- **What you should do**:
Your task is to copy the stretch of lines in the records below that begins with the line containing "Continue the Blender" and ends with the line containing "return v / (np.linalg.norm(v, axis=-1, keepdims=True)", exactly as written, with nothing added.

-- START OF Record extracts --

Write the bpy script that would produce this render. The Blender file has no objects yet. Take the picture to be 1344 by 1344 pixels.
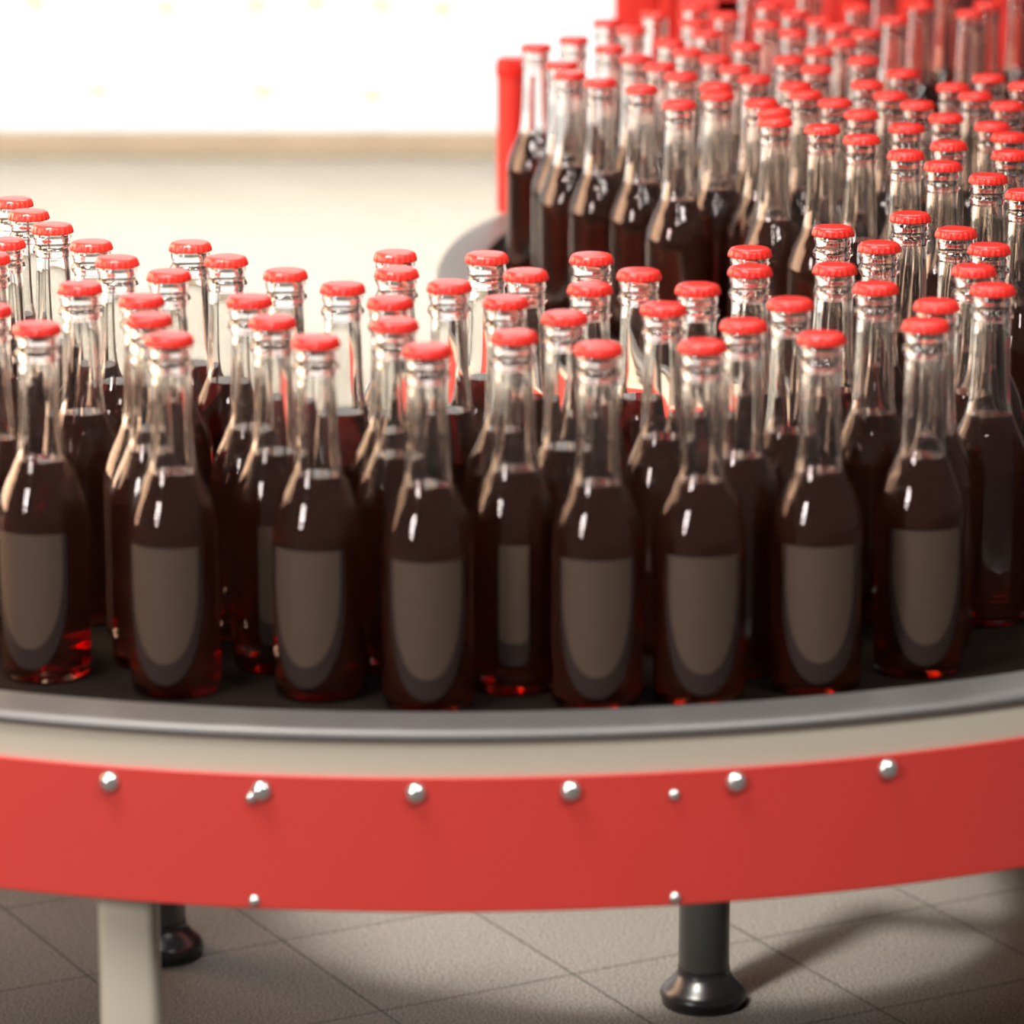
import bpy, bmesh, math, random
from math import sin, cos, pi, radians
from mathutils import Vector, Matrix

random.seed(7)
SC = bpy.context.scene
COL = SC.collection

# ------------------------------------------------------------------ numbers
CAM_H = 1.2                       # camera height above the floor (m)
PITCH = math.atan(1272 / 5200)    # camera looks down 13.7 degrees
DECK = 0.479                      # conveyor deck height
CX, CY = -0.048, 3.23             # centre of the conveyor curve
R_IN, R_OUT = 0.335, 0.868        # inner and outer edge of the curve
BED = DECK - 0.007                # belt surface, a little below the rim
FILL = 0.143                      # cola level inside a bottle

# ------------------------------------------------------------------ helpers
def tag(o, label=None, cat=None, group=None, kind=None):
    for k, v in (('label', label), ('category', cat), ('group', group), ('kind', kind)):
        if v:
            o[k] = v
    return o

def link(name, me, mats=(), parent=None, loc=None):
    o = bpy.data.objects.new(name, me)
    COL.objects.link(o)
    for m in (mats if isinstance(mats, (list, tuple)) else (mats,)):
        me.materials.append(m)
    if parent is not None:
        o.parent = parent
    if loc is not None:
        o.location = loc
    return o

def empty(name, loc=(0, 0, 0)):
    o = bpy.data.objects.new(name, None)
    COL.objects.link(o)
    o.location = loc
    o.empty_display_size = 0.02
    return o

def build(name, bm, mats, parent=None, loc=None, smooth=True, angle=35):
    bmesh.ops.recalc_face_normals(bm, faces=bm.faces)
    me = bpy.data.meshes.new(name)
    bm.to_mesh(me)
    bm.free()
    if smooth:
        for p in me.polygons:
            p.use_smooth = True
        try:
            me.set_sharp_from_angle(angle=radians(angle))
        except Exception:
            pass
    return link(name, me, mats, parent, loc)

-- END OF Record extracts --
-- START OF Record extracts --

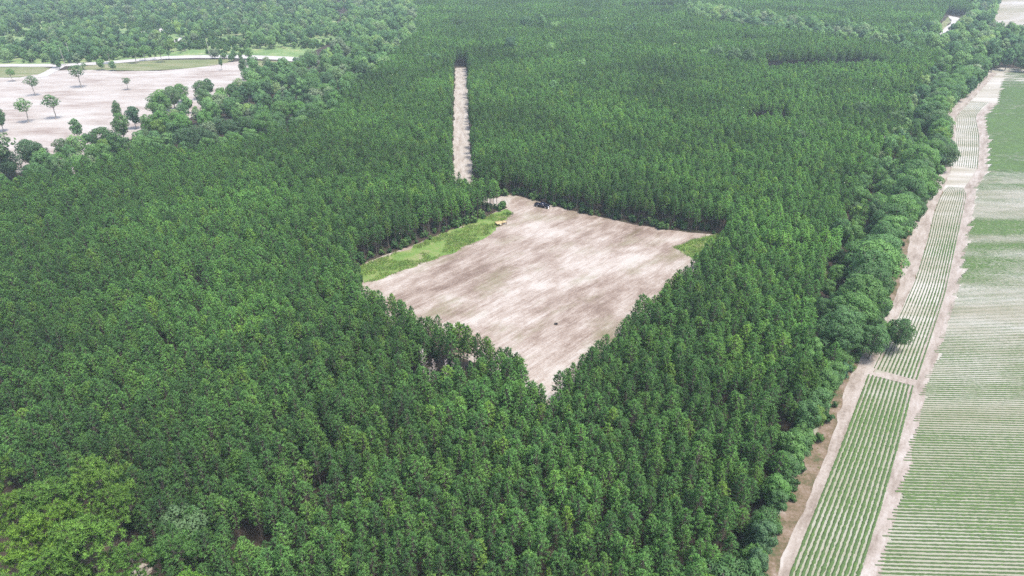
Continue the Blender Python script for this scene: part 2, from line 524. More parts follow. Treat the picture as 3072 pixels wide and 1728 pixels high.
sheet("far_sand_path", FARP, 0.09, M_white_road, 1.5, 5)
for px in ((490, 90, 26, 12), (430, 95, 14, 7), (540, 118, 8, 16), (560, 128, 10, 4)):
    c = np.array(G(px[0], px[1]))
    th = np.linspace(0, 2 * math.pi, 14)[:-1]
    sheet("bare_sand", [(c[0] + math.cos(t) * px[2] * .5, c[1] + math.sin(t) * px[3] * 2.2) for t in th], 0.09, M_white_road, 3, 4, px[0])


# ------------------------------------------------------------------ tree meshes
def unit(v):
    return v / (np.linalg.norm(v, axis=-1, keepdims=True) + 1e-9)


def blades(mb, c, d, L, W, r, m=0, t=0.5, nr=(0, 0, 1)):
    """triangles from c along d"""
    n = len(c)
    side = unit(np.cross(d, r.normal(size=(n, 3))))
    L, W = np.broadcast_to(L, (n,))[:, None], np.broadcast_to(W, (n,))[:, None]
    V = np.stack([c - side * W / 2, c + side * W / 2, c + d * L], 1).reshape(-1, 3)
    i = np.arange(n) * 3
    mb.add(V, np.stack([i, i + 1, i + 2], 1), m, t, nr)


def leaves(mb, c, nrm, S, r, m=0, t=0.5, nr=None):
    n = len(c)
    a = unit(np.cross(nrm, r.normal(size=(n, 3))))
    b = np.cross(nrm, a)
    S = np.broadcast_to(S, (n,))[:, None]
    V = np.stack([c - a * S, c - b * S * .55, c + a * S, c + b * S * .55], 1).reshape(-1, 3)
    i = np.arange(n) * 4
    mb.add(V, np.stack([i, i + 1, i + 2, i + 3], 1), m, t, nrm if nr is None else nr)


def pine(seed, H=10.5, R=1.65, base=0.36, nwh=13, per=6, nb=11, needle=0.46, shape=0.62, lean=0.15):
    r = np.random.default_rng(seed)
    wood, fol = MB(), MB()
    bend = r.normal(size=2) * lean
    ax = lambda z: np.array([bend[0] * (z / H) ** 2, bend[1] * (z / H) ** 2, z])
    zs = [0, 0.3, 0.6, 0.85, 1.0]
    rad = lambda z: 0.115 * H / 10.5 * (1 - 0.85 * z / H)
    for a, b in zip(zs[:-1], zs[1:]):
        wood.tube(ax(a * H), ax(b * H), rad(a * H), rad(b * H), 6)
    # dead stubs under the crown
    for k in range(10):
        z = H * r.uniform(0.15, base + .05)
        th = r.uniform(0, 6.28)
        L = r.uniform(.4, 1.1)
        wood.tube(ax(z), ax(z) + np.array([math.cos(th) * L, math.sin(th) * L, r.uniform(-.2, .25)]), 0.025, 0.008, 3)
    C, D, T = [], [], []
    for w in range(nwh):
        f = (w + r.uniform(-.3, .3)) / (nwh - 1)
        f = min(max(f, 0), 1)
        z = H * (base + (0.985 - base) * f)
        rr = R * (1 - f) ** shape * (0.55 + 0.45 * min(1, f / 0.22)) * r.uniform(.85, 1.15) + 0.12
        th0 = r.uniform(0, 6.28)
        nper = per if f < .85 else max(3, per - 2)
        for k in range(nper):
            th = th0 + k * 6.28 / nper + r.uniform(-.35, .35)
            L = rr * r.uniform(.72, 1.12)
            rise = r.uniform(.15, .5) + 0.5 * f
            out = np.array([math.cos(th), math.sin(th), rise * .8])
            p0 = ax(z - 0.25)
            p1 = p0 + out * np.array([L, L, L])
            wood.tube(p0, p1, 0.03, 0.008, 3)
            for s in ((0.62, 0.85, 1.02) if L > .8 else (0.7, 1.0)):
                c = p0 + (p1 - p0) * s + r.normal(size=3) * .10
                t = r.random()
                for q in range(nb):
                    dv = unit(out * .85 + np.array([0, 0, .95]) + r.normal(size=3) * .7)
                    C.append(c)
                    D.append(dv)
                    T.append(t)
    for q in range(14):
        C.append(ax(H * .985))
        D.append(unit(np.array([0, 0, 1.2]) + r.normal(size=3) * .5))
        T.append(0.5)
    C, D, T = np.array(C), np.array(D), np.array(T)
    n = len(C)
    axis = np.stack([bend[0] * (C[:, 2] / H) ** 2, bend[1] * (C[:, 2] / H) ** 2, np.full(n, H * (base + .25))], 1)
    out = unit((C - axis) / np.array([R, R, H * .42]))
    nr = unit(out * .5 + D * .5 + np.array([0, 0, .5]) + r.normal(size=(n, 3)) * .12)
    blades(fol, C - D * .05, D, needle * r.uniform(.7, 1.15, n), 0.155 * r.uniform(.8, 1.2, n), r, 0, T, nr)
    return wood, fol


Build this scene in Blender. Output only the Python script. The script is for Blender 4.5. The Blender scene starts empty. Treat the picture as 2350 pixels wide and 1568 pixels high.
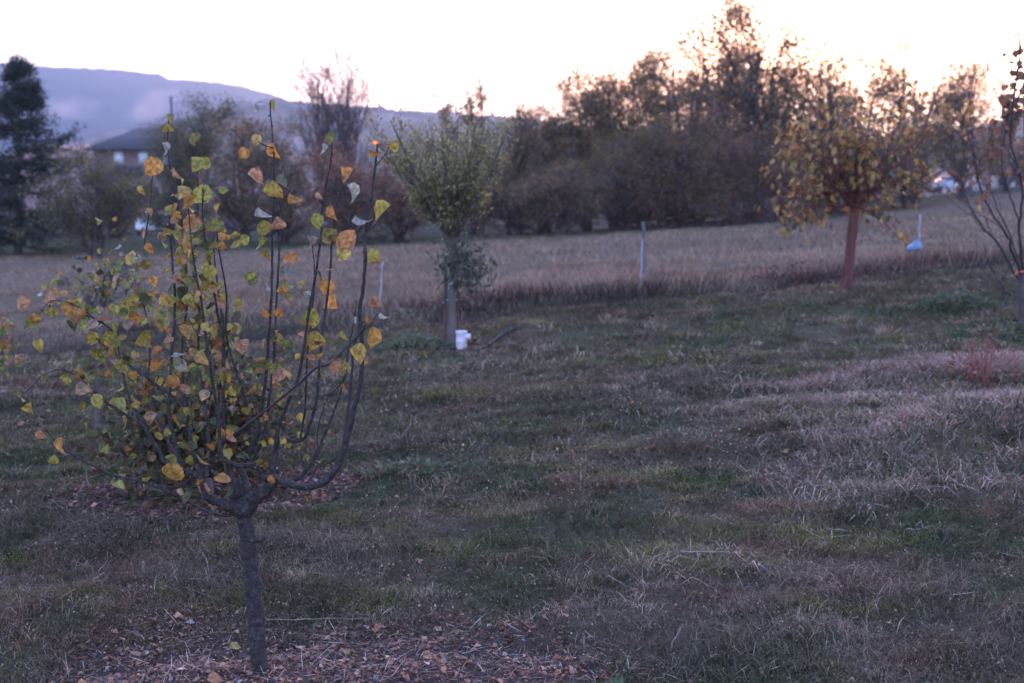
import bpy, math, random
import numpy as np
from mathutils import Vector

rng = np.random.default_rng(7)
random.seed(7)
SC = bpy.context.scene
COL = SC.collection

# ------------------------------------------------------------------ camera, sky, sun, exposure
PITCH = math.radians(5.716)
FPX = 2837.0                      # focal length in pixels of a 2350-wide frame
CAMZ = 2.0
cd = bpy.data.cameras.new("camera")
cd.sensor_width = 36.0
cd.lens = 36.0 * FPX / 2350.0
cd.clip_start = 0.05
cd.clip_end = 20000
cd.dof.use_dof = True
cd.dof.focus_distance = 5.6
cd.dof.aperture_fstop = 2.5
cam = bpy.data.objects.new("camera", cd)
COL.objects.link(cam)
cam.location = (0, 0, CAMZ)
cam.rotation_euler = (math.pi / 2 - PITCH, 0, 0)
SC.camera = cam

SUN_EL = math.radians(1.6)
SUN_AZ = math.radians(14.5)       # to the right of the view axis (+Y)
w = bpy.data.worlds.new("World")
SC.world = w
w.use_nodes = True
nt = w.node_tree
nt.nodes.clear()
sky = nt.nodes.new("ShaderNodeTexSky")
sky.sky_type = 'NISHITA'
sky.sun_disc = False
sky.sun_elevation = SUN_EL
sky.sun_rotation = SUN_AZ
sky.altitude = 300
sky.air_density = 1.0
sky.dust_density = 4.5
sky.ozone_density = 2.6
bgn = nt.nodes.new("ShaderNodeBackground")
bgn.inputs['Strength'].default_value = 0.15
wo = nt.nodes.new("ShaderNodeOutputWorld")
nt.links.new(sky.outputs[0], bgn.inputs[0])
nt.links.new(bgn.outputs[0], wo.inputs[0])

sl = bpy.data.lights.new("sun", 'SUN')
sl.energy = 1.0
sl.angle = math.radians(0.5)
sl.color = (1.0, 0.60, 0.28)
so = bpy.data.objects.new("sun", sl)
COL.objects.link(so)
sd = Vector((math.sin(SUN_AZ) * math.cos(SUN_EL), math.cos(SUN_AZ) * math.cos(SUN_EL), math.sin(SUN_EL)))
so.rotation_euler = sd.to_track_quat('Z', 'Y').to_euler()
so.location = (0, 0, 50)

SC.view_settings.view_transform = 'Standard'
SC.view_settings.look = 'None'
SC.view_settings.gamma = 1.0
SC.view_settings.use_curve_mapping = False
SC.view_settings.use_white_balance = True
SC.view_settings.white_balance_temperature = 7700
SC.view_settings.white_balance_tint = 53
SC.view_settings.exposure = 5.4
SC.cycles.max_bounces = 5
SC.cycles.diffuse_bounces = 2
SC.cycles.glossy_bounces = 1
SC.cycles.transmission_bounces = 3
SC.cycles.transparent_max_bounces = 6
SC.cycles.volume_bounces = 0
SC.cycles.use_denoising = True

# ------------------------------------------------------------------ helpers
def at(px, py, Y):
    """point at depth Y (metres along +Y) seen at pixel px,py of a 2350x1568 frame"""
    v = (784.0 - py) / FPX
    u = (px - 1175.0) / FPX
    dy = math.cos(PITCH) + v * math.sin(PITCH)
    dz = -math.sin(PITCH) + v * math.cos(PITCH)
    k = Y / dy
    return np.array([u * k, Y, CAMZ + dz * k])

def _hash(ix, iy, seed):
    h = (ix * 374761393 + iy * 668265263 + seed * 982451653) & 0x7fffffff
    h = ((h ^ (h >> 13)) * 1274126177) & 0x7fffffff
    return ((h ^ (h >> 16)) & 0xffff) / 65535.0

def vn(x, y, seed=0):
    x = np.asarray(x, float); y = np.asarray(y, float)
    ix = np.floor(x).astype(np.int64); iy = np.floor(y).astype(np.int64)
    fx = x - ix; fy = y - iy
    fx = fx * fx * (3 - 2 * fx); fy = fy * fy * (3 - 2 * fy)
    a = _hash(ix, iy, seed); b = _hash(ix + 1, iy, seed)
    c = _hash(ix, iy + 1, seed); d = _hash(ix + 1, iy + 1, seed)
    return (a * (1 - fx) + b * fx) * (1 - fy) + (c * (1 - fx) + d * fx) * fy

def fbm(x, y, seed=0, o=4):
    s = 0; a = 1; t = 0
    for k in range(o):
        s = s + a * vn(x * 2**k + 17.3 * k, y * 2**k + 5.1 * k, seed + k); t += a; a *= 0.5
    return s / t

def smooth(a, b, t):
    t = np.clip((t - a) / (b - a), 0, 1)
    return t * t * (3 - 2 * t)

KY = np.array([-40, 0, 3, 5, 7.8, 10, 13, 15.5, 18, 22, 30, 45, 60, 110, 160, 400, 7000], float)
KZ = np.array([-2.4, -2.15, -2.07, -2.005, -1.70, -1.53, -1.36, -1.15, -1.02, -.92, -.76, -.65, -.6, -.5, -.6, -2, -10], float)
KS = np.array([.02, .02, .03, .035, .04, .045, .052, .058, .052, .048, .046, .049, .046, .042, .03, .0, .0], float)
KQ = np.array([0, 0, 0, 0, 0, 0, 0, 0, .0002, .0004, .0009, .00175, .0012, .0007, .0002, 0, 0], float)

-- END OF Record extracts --

- **Task result**:
Continue the Blender Python script for this scene: part 2, from line 524. More parts follow. Treat the picture as 3072 pixels wide and 1728 pixels high.
sheet("far_sand_path", FARP, 0.09, M_white_road, 1.5, 5)
for px in ((490, 90, 26, 12), (430, 95, 14, 7), (540, 118, 8, 16), (560, 128, 10, 4)):
    c = np.array(G(px[0], px[1]))
    th = np.linspace(0, 2 * math.pi, 14)[:-1]
    sheet("bare_sand", [(c[0] + math.cos(t) * px[2] * .5, c[1] + math.sin(t) * px[3] * 2.2) for t in th], 0.09, M_white_road, 3, 4, px[0])


# ------------------------------------------------------------------ tree meshes
def unit(v):
    return v / (np.linalg.norm(v, axis=-1, keepdims=True) + 1e-9)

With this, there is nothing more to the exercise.